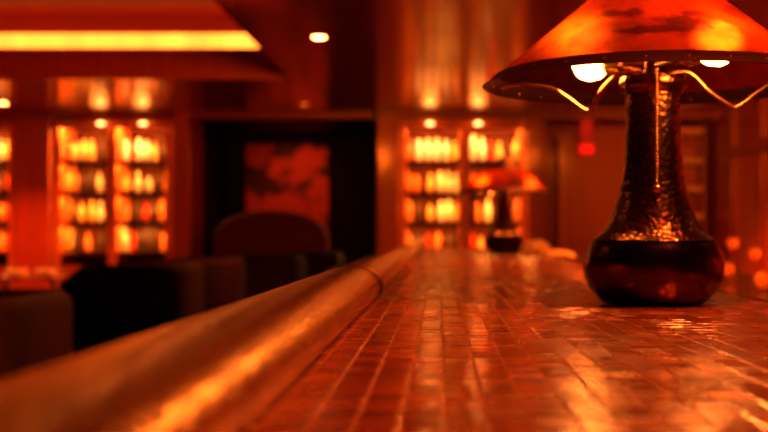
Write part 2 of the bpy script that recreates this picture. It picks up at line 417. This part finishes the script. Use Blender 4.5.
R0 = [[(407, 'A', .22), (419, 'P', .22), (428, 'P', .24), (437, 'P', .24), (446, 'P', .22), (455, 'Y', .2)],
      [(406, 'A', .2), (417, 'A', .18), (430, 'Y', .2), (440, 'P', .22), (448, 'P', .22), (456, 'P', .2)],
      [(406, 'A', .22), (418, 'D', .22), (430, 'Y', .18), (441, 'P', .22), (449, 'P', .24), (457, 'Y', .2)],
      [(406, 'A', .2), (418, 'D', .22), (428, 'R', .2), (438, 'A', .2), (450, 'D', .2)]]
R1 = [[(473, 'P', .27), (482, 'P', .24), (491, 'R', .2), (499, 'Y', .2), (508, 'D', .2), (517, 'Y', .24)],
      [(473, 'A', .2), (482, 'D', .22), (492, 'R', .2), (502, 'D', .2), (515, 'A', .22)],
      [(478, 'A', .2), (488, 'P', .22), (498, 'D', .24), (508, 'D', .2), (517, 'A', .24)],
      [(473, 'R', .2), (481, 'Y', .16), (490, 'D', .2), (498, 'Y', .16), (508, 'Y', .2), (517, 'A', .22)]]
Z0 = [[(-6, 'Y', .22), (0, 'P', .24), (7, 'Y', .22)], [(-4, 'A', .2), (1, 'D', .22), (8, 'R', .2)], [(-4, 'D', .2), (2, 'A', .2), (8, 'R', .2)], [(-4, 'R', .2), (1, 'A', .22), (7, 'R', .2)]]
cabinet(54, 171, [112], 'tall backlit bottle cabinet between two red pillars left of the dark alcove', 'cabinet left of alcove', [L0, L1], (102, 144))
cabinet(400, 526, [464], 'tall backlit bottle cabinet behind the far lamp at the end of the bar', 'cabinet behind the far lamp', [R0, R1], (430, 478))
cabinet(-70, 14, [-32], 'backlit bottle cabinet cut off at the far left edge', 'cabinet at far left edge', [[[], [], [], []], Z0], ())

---

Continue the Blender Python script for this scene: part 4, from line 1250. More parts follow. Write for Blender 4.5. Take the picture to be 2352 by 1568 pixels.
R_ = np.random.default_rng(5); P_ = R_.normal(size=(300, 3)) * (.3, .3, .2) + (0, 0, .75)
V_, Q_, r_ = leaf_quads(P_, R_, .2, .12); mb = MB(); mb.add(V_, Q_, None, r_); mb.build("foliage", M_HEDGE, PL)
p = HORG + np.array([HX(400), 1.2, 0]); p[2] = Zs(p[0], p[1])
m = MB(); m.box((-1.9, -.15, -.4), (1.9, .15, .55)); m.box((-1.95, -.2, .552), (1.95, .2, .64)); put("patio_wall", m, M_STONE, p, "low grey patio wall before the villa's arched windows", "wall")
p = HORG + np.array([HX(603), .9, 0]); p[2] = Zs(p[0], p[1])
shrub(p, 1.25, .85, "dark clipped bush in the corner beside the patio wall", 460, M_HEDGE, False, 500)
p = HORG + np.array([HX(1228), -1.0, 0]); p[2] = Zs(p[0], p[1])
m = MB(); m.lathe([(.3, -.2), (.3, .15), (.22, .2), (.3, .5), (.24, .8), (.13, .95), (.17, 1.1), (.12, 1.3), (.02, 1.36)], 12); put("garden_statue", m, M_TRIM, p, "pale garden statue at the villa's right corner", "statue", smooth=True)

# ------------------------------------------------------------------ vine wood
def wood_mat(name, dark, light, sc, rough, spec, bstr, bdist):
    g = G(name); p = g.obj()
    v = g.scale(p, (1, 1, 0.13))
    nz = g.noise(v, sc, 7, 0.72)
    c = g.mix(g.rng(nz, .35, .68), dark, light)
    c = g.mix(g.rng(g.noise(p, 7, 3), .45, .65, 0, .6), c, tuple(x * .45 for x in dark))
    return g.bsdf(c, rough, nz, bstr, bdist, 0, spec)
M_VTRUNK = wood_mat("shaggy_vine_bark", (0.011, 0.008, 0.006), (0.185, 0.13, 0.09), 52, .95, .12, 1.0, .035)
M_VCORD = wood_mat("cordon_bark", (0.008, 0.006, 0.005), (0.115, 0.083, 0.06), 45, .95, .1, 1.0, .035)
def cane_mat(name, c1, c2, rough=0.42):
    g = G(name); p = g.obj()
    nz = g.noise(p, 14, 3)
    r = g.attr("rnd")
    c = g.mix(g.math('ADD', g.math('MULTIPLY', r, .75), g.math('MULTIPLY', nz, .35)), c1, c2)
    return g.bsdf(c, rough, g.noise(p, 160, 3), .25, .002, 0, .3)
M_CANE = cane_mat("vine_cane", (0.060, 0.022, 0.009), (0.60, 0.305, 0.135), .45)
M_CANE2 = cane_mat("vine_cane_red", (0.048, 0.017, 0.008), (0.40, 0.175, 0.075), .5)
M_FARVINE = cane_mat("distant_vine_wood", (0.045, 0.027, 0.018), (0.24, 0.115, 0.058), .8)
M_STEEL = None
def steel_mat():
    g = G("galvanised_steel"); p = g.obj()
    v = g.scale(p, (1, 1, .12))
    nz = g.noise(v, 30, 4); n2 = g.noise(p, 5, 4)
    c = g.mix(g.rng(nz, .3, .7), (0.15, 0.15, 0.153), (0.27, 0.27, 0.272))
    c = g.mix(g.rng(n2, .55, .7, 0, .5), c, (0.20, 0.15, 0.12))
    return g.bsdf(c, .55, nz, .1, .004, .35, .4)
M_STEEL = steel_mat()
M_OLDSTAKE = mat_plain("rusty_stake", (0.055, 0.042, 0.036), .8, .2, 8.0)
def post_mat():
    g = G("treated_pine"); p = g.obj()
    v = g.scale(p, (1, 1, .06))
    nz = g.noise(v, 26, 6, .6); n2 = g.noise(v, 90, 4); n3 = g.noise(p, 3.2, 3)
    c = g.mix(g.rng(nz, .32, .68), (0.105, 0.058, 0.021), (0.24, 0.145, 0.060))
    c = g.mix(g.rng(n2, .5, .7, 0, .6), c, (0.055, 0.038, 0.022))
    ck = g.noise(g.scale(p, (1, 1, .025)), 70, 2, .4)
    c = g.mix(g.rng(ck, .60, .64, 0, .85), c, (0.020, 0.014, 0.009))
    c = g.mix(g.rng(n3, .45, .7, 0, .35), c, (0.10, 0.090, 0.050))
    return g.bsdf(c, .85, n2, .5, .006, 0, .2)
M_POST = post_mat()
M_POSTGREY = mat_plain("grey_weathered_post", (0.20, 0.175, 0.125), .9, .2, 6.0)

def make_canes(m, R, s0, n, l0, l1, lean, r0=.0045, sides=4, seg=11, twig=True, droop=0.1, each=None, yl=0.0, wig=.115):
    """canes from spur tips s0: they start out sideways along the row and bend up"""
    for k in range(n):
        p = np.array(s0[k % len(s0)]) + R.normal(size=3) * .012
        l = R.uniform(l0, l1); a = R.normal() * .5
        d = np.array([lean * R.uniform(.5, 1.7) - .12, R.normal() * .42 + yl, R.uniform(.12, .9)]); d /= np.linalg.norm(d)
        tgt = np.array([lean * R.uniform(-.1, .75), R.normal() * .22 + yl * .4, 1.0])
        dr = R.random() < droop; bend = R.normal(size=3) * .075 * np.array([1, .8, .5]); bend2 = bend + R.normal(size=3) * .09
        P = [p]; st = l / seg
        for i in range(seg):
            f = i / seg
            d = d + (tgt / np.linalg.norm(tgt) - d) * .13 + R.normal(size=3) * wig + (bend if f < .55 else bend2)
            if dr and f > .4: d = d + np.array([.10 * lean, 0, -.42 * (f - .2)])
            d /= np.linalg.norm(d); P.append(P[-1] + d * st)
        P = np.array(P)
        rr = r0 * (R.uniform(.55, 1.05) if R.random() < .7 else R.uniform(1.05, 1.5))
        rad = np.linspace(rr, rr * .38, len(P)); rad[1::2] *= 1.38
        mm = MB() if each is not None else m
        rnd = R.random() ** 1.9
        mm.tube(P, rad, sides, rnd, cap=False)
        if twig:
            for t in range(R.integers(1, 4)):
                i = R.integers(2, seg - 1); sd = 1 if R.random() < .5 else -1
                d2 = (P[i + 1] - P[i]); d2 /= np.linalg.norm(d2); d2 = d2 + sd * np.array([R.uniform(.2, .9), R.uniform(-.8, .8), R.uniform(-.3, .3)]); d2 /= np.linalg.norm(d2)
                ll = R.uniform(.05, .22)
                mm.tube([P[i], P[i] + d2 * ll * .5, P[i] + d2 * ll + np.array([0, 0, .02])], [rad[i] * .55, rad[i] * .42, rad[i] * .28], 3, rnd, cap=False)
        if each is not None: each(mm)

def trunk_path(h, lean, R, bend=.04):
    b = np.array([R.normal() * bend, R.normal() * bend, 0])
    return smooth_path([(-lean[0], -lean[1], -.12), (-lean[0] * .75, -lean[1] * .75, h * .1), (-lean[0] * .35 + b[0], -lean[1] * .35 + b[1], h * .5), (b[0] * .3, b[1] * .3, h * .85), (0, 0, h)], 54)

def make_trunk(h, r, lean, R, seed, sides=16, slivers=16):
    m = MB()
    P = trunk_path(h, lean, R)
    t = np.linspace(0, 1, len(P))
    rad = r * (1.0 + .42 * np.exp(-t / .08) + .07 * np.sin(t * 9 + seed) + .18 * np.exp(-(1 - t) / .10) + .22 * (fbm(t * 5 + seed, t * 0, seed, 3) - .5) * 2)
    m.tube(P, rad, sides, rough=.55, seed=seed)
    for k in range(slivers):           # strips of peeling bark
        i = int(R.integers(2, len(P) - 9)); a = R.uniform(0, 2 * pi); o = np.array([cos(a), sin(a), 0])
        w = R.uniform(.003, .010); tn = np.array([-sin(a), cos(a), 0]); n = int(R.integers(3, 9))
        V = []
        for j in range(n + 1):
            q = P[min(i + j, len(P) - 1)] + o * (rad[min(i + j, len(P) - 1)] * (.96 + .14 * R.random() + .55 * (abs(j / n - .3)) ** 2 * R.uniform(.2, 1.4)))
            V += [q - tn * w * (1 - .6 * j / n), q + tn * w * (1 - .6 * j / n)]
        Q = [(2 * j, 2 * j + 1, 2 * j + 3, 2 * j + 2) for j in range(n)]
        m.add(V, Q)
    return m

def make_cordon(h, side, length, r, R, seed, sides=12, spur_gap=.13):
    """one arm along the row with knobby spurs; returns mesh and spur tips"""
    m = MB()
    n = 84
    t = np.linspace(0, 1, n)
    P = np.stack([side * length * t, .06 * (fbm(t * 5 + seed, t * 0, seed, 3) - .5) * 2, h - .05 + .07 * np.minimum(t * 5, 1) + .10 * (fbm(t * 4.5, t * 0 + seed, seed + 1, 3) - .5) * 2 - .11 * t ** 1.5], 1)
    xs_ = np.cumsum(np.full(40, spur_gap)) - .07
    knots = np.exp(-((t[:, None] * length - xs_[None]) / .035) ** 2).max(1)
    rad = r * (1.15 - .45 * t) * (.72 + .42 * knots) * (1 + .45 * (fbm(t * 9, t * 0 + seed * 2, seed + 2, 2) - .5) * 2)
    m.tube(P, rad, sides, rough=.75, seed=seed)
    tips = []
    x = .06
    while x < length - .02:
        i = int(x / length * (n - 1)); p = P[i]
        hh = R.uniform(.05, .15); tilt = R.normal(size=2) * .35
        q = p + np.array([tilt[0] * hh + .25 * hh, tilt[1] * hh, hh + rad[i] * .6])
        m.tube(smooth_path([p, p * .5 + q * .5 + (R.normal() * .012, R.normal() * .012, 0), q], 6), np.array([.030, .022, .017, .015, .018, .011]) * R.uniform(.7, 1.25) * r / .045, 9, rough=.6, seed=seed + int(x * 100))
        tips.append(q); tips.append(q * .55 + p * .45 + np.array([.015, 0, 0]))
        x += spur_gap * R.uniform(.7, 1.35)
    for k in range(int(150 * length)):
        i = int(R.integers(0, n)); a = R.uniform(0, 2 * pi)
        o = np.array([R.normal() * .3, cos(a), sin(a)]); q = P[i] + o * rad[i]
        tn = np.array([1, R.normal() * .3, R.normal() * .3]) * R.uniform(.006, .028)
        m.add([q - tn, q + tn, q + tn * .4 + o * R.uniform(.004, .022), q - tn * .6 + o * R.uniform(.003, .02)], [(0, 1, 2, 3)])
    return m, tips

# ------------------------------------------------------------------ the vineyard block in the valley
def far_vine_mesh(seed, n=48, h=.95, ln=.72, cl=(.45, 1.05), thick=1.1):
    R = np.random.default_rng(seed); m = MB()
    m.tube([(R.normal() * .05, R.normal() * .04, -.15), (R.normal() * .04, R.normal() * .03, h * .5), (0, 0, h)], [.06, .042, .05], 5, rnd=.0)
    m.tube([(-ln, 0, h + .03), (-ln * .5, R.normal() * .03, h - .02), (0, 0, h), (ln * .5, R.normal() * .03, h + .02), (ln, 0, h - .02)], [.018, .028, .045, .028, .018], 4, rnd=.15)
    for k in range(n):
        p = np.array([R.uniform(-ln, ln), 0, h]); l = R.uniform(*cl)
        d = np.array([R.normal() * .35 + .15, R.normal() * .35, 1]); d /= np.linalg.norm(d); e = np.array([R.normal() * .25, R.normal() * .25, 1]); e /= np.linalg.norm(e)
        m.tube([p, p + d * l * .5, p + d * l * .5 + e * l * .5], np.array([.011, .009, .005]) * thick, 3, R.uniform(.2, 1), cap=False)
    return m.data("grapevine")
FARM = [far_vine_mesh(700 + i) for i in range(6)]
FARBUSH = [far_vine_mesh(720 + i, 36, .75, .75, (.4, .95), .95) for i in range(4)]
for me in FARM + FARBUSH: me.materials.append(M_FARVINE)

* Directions
Lines that hold "this" are the ones to copy; find all of them.

* Problem solution
Write part 2 of the bpy script that recreates this picture. It picks up at line 417. This part finishes the script. Use Blender 4.5.
Continue the Blender Python script for this scene: part 4, from line 1250. More parts follow. Write for Blender 4.5. Take the picture to be 2352 by 1568 pixels.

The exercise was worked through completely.